Poll: Heitkamp ahead of Berg in ND, but Obama trailing Romney
Two weeks after entering the Senate race in North Dakota — to the delight of Democrats — former state Attorney General Heidi Heitkamp (D) is five points ahead of GOP front-runner Rep. Rick Berg, according to a poll released Tuesday.
Democrats are touting the poll as evidence that they stand a solid chance of holding onto the seat that retiring Sen. Kent Conrad (D-N.D.) is vacating, even as the other two-thirds of the state's congressional delegation has flipped to Republican control after almost two decades in Democratic hands.
The survey by the Mellman Group, a Democratic pollster, showed Heitkamp taking 47 percent to Berg's 42. Heitkamp does even better among self-identified independent voters, leading Berg by 21 points.
"With Heitkamp already ahead in the horserace and so much more highly regarded than Berg, she is in a very strong position to win this contest," the Mellman Group wrote in a memo to the Democratic Senatorial Campaign Committee.

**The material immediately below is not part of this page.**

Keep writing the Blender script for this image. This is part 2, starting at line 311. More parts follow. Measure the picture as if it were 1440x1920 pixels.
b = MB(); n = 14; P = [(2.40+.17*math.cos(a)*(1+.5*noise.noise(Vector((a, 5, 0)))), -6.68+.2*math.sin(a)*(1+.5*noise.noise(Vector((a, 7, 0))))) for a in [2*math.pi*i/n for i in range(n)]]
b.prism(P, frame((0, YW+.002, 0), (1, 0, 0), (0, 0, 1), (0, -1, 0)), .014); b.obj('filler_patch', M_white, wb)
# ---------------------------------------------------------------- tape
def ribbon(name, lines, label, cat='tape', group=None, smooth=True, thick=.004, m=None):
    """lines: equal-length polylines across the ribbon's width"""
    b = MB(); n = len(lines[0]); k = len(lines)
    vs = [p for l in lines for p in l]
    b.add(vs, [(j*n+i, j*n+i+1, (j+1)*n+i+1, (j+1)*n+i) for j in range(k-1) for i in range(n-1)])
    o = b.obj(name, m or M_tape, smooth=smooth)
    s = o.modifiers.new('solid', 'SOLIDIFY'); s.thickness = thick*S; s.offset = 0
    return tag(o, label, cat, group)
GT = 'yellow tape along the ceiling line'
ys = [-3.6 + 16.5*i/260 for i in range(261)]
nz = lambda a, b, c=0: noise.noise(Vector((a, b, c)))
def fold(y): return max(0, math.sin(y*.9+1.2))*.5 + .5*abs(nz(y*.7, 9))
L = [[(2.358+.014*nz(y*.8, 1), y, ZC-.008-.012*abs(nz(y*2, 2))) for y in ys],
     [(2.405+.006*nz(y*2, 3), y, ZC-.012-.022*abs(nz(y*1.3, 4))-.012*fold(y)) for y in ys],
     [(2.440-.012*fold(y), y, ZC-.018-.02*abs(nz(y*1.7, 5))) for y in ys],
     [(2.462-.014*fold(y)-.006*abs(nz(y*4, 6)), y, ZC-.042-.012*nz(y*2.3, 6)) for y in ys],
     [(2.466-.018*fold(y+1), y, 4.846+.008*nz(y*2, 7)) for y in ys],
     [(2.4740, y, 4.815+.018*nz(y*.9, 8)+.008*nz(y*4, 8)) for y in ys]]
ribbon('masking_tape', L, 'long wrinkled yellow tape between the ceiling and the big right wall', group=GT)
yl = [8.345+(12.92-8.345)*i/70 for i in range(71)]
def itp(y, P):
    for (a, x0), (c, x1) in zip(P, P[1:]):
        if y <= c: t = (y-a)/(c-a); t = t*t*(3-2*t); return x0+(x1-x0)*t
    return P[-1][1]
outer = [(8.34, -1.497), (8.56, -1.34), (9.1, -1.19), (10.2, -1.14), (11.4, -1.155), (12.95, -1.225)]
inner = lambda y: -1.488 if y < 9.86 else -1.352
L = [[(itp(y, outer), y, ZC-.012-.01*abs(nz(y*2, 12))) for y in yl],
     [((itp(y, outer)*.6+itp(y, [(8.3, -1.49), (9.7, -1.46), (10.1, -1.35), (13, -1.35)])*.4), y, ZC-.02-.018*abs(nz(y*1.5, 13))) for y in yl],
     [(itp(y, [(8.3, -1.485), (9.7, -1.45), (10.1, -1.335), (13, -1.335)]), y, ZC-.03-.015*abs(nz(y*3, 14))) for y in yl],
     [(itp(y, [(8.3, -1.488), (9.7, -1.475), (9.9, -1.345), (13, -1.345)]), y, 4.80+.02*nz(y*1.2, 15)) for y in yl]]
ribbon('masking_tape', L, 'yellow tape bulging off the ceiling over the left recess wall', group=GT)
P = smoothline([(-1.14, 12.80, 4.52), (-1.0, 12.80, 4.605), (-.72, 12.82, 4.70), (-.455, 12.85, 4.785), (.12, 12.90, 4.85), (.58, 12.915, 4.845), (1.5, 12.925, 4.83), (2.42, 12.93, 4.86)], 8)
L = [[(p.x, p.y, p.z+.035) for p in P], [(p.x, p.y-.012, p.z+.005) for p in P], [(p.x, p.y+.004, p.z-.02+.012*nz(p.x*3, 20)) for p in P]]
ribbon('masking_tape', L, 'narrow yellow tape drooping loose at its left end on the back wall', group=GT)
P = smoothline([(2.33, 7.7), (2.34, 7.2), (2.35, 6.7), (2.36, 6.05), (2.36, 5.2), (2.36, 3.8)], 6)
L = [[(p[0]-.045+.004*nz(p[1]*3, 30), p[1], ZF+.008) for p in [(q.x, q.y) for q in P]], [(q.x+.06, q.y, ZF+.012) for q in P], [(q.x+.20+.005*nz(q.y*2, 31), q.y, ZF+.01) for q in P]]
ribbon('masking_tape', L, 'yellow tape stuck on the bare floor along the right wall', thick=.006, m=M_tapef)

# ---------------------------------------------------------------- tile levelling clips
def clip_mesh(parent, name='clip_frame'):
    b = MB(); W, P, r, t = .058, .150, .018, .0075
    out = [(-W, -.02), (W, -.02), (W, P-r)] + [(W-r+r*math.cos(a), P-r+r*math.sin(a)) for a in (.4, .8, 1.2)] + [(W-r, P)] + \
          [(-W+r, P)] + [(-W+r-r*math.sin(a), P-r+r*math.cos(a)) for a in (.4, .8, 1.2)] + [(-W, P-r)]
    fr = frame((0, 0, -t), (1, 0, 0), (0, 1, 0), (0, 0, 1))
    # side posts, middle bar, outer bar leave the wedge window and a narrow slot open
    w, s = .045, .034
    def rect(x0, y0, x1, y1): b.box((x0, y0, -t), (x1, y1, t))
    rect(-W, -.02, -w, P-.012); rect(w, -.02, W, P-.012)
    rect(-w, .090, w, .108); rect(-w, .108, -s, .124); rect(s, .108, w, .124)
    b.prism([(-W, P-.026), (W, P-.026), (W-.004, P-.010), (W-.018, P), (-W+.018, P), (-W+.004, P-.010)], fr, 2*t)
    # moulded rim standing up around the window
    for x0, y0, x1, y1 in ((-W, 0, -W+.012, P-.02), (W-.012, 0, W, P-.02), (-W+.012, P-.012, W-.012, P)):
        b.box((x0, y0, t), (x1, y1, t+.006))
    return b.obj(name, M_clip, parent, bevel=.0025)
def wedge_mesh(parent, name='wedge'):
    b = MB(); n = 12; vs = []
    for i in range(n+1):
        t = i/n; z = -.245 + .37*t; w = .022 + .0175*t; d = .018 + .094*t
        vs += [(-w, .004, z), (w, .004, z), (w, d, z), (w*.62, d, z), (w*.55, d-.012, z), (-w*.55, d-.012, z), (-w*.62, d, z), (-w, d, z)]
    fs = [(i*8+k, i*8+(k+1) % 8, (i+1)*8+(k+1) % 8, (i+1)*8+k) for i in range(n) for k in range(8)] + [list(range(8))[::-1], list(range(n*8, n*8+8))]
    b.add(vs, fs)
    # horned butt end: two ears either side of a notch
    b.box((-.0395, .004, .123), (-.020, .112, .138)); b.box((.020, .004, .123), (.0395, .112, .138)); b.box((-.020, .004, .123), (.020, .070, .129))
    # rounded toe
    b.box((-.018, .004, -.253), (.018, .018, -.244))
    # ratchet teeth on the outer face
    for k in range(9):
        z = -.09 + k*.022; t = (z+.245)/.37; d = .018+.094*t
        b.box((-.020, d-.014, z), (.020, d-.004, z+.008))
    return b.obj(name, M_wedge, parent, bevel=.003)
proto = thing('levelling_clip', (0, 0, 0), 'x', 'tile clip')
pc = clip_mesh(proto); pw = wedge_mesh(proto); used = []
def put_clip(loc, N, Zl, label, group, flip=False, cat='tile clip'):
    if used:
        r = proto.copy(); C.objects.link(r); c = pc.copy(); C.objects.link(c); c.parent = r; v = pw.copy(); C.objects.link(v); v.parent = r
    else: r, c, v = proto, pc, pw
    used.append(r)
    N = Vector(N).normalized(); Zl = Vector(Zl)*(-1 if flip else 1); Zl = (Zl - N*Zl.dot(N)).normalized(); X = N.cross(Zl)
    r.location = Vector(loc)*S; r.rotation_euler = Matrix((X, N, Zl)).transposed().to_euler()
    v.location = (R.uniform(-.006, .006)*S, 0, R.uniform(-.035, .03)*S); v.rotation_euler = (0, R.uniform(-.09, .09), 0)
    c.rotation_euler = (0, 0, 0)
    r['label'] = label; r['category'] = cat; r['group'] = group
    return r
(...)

North Dakota does not have voter registration, but is considered GOP territory and chose President George W. Bush over Sen. John Kerry (D-Mass.) by 28 points in 2004.
Republicans remain confident that Berg, a Tea Party-backed fiscal conservative, will clinch Conrad's seat and give them one of four Democratic seats they need to flip to take back control of the Senate, if President Obama is reelected. A poll by Democratic pollster Geoff Garin in August — before Heitkamp entered the race — showed Berg with a four-point lead over a generic Democrat.
The poll of 600 likely voters was conducted Nov. 12-16 using live telephone interviews. The margin of error was plus or minus 4 percentage points.